Even as the fighting subsided in Jaffna, security forces and Tigers traded fire elsewhere in the north of the island, the defence ministry said, adding that 32 rebels had been killed in other clashes with troops on Wednesday.
For their part, the Tigers said they had killed 15 more government soldiers for the loss of one fighter in the north on Thursday in fresh fighting.
Wednesday's setback for government troops came despite official claims that the separatists had been virtually wiped out following almost daily clashes since the military pulled out of a Norwegian-arranged truce in January.
Latest official defence ministry figures, which include Wednesday's toll, show that 3,105 Tigers have been killed by security forces this year.
However, at the start of the year the military said there were only 3,000 Tiger rebels left.
Pictures released on pro-rebel websites showed what was said to be soldiers who were killed inside a Tiger bunker line and bodies of soldiers laid out on plastic sheets at an undisclosed location.

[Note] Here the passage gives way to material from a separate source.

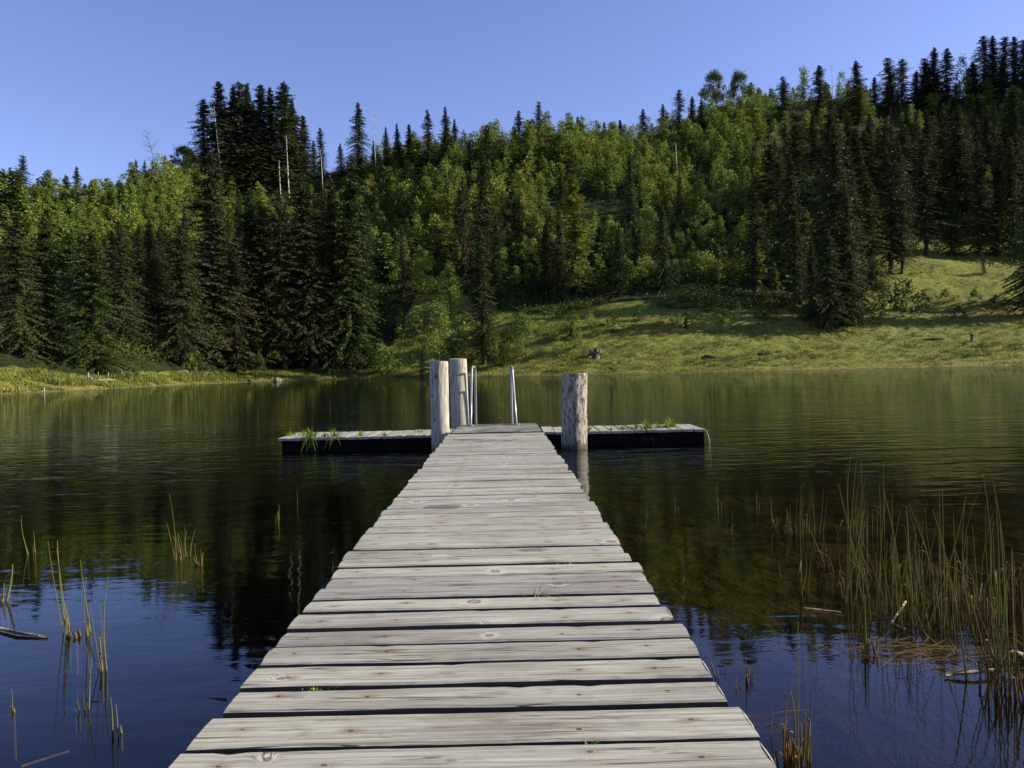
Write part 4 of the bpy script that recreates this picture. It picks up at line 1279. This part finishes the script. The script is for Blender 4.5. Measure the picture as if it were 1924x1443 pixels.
# right of the walkway
reed(1509, 1118, 905, 7, .03, 'single tall stem rising out of a narrow reed bunch right of the walkway', .3, .06, 1507)
reed(1503, 1005, 902, 22, .16, 'bushy reed clump farthest out on the right, before open water', .35, .14)
reed(1455, 992, 935, 5, .03, 'little three-pronged reed left of the bushy far clump', .4, .2)
reed(1352, 965, 906, 3, .03, 'thin pair of reed stems alone by the dock side of the shallows', .4, .1)
reed(1422, 957, 920, 3, .02, 'short thin reed between the thin pair and the bushy far clump', .3, .1)
reed(1271, 960, 926, 2, .03, 'two tiny reed tips close to the right dock wing', .4, .1)
reed(1213, 992, 944, 1, .02, 'lone thin reed stem just right of the walkway end', .3, .05)
reed(1374, 1000, 960, 2, .03, 'two short pale reed tips between walkway and far clump', .4, .1)
reed(1543, 1065, 930, 6, .10, 'loose arching reeds right of the narrow bunch', .5, .3)
reed(1600, 1128, 848, 13, .10, 'tallest slender reed bunch with a bent tip, left of the dense stands', .3, .10, 1594)
reed(1618, 1010, 865, 16, .22, 'leaning thin reeds behind the tallest slender bunch', .3, .18)
reed(1650, 1092, 888, 22, .24, 'mixed reed clump between the tallest bunch and dense green stand', .4, .17, 1632)
reed(1712, 1165, 915, 44, .26, 'dense fresh green reed stand in the middle of the right bed', .25, .17, 1705)
reed(1744, 1108, 920, 34, .24, 'dense reed stand with rust-brown stubs at its foot', .5, .13)
reed(1773, 1176, 1112, 3, .03, 'short broken reed with white foot between two dense stands', .7, .1)
reed(1805, 1130, 962, 14, .10, 'narrow reed bunch right of the rusty-footed stand', .4, .12, 1798)
reed(1842, 1155, 885, 26, .20, 'tall reed clump left of the large corner stand', .35, .13, 1832)
reed(1892, 1292, 900, 46, .20, 'large near reed stand with thick dark brown foot by the right edge', .45, .13, 1868, r=.0022)
reed(1918, 1105, 925, 26, .22, 'tangled brown reeds at the right edge behind the large stand', .6, .2)
reed(1640, 1225, 1118, 4, .03, 'thick brown broken stalk standing by the floating straw', .9, .05, r=.004)
reed(1488, 1432, 1165, 24, .09, 'nearest reed bunch beside the walkway with many brown stalks', .65, .07, 1484, r=.0022)
reed(1521, 1440, 1184, 2, .02, 'single long green stem right of the nearest reed bunch', .0, .03, 1522)
reed(1406, 1283, 1230, 5, .02, 'cut dark stubble beside the walkway edge', .9, .05, short=.7)
reed(1384, 1291, 1268, 3, .02, 'tiny dark cut stub next to the walkway', .9, .05)
reed(1346, 1276, 1222, 2, .02, 'thin grass stem touching the walkway edge', .0, .1, 1336)
reed(1464, 1085, 1058, 1, .02, 'short slanting pale stem in the open right shallows', .0, .5)
reed(1771, 870, 835, 2, .03, 'tiny reed tip far out on the right open water', .4, .1)
# left of the walkway
reed(51, 1042, 970, 2, .02, 'thin bent reed by the left edge, farther out', .0, .1, 43)
reed(65, 1038, 999, 3, .02, 'short forked reed right of the thin bent one', .5, .2)
reed(131, 1195, 1011, 9, .03, 'tall green reeds with a brown broken foot on the left', .35, .05, 106, r=.0018)
reed(150, 1196, 1150, 8, .05, 'brown broken reed stubble beside the tall green reeds', .95, .3, r=.004)
reed(169, 1186, 1049, 1, .02, 'single upright green reed with a thick tip on the left', .0, .04, 151, r=.0024)
reed(190, 1260, 1079, 7, .03, 'forked reed bunch leaning left, nearest of the left trio', .4, .12, 172, r=.0018)
reed(163, 1335, 1238, 3, .02, 'slim straight green stem standing low in the blue reflection', .3, .05, 172)
reed(141, 1336, 1300, 2, .02, 'short white-tipped stub left of the slim straight stem', .3, .1)
reed(219, 1386, 1309, 2, .02, 'thick short green stalk near the bottom on the left', .0, .03, 216, r=.0026)
reed(226, 1377, 1362, 1, .01, 'tiny stub beside the thick short stalk', .0, .03, r=.0026)
reed(16, 1338, 1294, 3, .03, 'faint pale stems at the left edge in the sky reflection', .5, .1)
reed(5, 1130, 1062, 3, .03, 'broken straw-coloured stalk cut by the left edge', .7, .15, 12, r=.005)
reed(335, 1052, 925, 9, .04, 'tall curved reed with pale foot halfway to the dock on left', .35, .10, 316)
reed(350, 1046, 990, 8, .05, 'middle reed tuft of the left far trio', .4, .12)
reed(367, 1062, 1020, 12, .05, 'short golden reed stubs at the right of the left far trio', .8, .2)
reed(519, 978, 947, 4, .05, 'pair of thin reed tips left of the walkway', .4, .05)
reed(561, 948, 921, 1, .02, 'lone thin reed tip nearest the left dock wing', .3, .05)

# floating straw and sticks
def mat_of_straw(px, py, rx, ry, n, label, name='floating_straw'):
    p = on_z(px, py, 0.0); P_, F_, RN = [], [], []
    for k in range(n):
        a = random.gauss(.15, .6); ln = random.uniform(.06, .22)*1.3
        x = random.gauss(0, rx*.5); y = random.gauss(0, ry*.5); z = random.uniform(-.02, .006)
        dx, dy = math.cos(a)*ln/2, math.sin(a)*ln/2; w = random.uniform(.0007, .0018); cv_ = random.gauss(0, .02)
        b0 = len(P_)
        for (t, wz) in ((-1, .3), (0, 1), (1, .3)):
            cx, cy = x + dx*t - dy*0 + (1-t*t)*cv_*-math.sin(a), y + dy*t + (1-t*t)*cv_*math.cos(a)
            P_ += [(cx + math.sin(a)*w*wz, cy - math.cos(a)*w*wz, z), (cx - math.sin(a)*w*wz, cy + math.cos(a)*w*wz, z)]
        RN += [random.random()]*6
        F_ += [(b0, b0+2, b0+3, b0+1), (b0+2, b0+4, b0+5, b0+3)]
    o = obj(name, npmesh(name, P_, F_, m_reedbrown, {'rnd': np.array(RN)}), loc=p)
    return tag(o, label, 'floating straw', kind='stuff')
mat_of_straw(1715, 1222, .26, .13, 330, 'loose brown straw mat floating among the right reeds')
mat_of_straw(1850, 1262, .18, .10, 90, 'thin straw drifting at the foot of the large reed stand')
mat_of_straw(1430, 1350, .16, .10, 26, 'few straws drifting beside the nearest reed bunch')
m_stick = bark_mat('wet_stick', C(.10,.075,.045), C(.26,.20,.12))
def stick(pts, r, label, name='floating_stick'):
    mb = MB(); mb.tube([on_z(px, py, z) for (px, py, z) in pts], r, 7)
    tag(obj(name, mb.mesh(name, m_stick, smooth=True)), label, 'stick')
stick([(-20, 1176, .01), (30, 1188, .012), (88, 1197, .005)], [.006, .008, .005], 'brown log end floating at the left edge')
stick([(1776, 1268, .01), (1830, 1262, .02), (1885, 1258, .015)], [.006, .007, .005], 'pale curved stick floating before the large reed stand')
stick([(1856, 1202, .10), (1868, 1252, .0)], [.006, .008], 'white upright splinter leaning beside the large reed stand')
stick([(1900, 1224, .04), (1935, 1234, .03)], [.008, .009], 'light broken stalk lying across the large reed stand')
stick([(1675, 1170, .0), (1702, 1130, .06)], [.004, .005], 'pale slanting stalk before the dense green stand')
stick([(1512, 1142, .004), (1580, 1150, .004)], [.003, .003], 'thin white straw floating left of the tallest reed bunch')
stick([(40, 1440, -.02), (130, 1411, -.01)], [.004, .003], 'pale straw floating near the bottom left corner')
stick([(380, 1313, -.004), (425, 1313, .003)], [.004, .004], 'dark twig floating beside the walkway on the left')

# ------------------------------------------------------------------ far shore things
m_oldwood = bark_mat('grey_wood', C(.13,.115,.09), C(.30,.27,.22))
m_stumpwood = bark_mat('stump_wood', C(.045,.036,.025), C(.15,.125,.09), 3)
def far_post(px, yt, yb, r, label, name='wooden_post', group='posts of the broken shore fence', tilt=0.0, mat=None):
    p, h = at_tree(px, yt, yb)
    mb = MB(); mb.tube([(0, 0, -.3), (tilt*h*.5, 0, h*.5), (tilt*h, 0, h)], [r*1.1, r, r*.9], 8)
    tag(obj(name, mb.mesh(name, mat or m_oldwood), loc=p), label, 'post', group)
far_post(165, 700, 719, .10, 'thick pale fence post beside the blue barrel on left shore')
far_post(184, 699, 712, .06, 'second thin fence post right of the blue barrel')
far_post(203, 699, 713, .06, 'third thin fence post, in the middle of the broken fence')
far_post(227, 695, 711, .07, 'fence post with a slanting strut right in the broken fence', tilt=.1)
far_post(244, 704, 720, .07, 'forked grey driftwood post ending the broken fence', tilt=.4)
p, h = at_tree(171, 708, 719)
b = NB('blue_plastic'); m_blue = b.done(b.pbr(C(.07,.08,.17), .5, .4))
mb = MB(); mb.tube([(0, 0, -.05), (0, 0, h*.1), (0, 0, h*.5), (0, 0, h*.9), (0, 0, h)], [.17, .18, .2, .18, .16], 12)
tag(obj('barrel', mb.mesh('barrel', m_blue), loc=p), 'small blue barrel leaning at the pale fence post', 'barrel')
def far_log(x0, y0, x1, y1, r, label, name='fallen_log', h=.0):
    a, c = hit(x0, y0), hit(x1, y1)
    mb = MB(); mb.tube([a + Vector((0, 0, r+h)), (a+c)/2 + Vector((0, 0, r+h+.05)), c + Vector((0, 0, r+h))], [r*1.1, r, r*.7], 8)
    tag(obj(name, mb.mesh(name, m_oldwood)), label, 'log')
far_log(183, 716, 222, 717, .07, 'grey rail lying along the broken shore fence')
far_log(222, 700, 229, 707, .05, 'short strut slanting to the fence post', h=.3)
far_log(177, 712, 186, 711, .05, 'short board lying behind the blue barrel')
far_log(243, 719, 249, 703, .06, 'driftwood branch leaning at the right end of the fence')
far_post(83, 728, 735, .05, 'small white marker stake at the left waterline', 'marker_stake', 'stakes', mat=m_snag)
far_log(1307, 373, 1330, 371, .12, 'pale fallen trunk in the thicket under the ridge')
b = NB('rock'); t = b.n('TexCoord').outputs['Object']; f = b.noise(t, 6, 4)
m_rock = b.done(b.pbr(b.mix(f, C(.10,.09,.07), C(.24,.21,.17)), .9, .2, b.bump(f, .6, .05)))
def lump(px, yb, wpx, hpx, label, mat, name, cat, seed):
    p = hit(px, yb); s = wpx/FPX*p.y/2; hh = hpx/FPX*p.y
    V, F = [], []; n, m = 18, 10
    for j in range(m+1):
        q = math.pi*.62*j/m
        for i in range(n):
            a = 2*math.pi*i/n
            v = Vector((math.cos(a)*math.sin(q), math.sin(a)*math.sin(q), math.cos(q)))
            k = 1 + .35*mnoise.noise(v*1.6 + Vector((seed, 0, 0))) + .15*mnoise.noise(v*4 + Vector((seed, 3, 0)))
            V.append((v.x*s*k, v.y*s*k*.8, v.z*hh*k))
    for j in range(m):
        for i in range(n): F.append((j*n+i, (j+1)*n+i, (j+1)*n+(i+1) % n, j*n+(i+1) % n))
    tag(obj(name, npmesh(name, V, F, mat, smooth=True), loc=p), label, cat)
lump(521, 716, 16, 5, 'pale boulder on the grass strip below the dense grove', m_rock, 'boulder', 'rock', 1)
lump(531, 717.5, 5, 3, 'small white stone beside the pale boulder', m_rock, 'stone', 'rock', 2)
lump(470, 717, 9, 4, 'dark small rock below the rounded bush tree', m_bark, 'rock', 'rock', 4)
lump(752, 710, 16, 5, 'dark rock in the bank left of the small shore spruce', m_bark, 'rock', 'rock', 9)
m_earth = bark_mat('dark_earth', C(.035,.035,.016), C(.085,.075,.035))
lump(1335, 671, 32, 4, 'dark earth hump on the meadow right of the stump', m_earth, 'earth_mound', 'mound', 5)
lump(1432, 667, 20, 2.5, 'low brown hummock on the meadow farther right of the stump', m_earth, 'earth_mound', 'mound', 6)
lump(1755, 638, 50, 3, 'long dark bank of earth beside the thin stump on right meadow', m_earth, 'earth_mound', 'mound', 7)
lump(1150, 583+110, 12, 3, 'little earth hump near the waterline behind the flaking post', m_earth, 'earth_mound', 'mound', 8)
lump(1155, 626, 18, 4, 'mossy dark hummock above the stump', m_earth, 'earth_mound', 'mound', 12)
def stump(px, yt, yb, r, label, seed, roots):
    p, h = at_tree(px, yt, yb)
    q = np.random.default_rng(seed); mb = MB()
    mb.tube([(0, 0, -.2), (.02, 0, h*.25), (.05*r, 0, h*.55), (.1*r, .05*r, h*.8)], [r*.75, r*.6, r*.5, r*.32], 9)
    for k in range(roots):                      # torn roots and splinters
        a = q.uniform(0, 6.28); up = q.uniform(.1, 1.0)
        b0 = Vector((math.cos(a)*r*.3, math.sin(a)*r*.3, h*q.uniform(.15, .6)))
        d = Vector((math.cos(a)*r*(1.3 - .8*up), math.sin(a)*r*(1.3 - .8*up), h*(up*.75 - .25)))
        mb.tube([b0, b0 + d*.5 + Vector((0, 0, .05*h)), b0 + d], [r*.22, r*.15, r*.05], 6)
    tag(obj('tree_stump', mb.mesh('tree_stump', m_stumpwood, smooth=True), loc=p), label, 'stump', 'stumps on the meadow')
stump(1119, 650, 675, .85, 'broad weathered stump with spreading roots on the shore meadow', 1, 16)
stump(1826, 624, 641, .36, 'thin upright stump on the right meadow with long shadow', 4, 5)

for o in [o for o in bpy.data.objects if o.type == 'EMPTY']:
    o.empty_display_size = .2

Defence sources said Wednesday's battle was a repeat of the October 2006 fighting, when security forces were pushed back by a major Tiger counter-offensive.
Military analysts noted that security forces had again underestimated the strength of the Tigers, who had concentrated forces in their mini-state in the north since being driven out from the multi-ethnic Eastern province.
The Tigers ran the Jaffna peninsula as a de facto separate state for five years until they were driven out in October 1995. However, they took back the southern part of the peninsula in April 2000.
The LTTE have been fighting to carve out an independent homeland for Tamils since 1972. Tens of thousands have died on both sides in the conflict.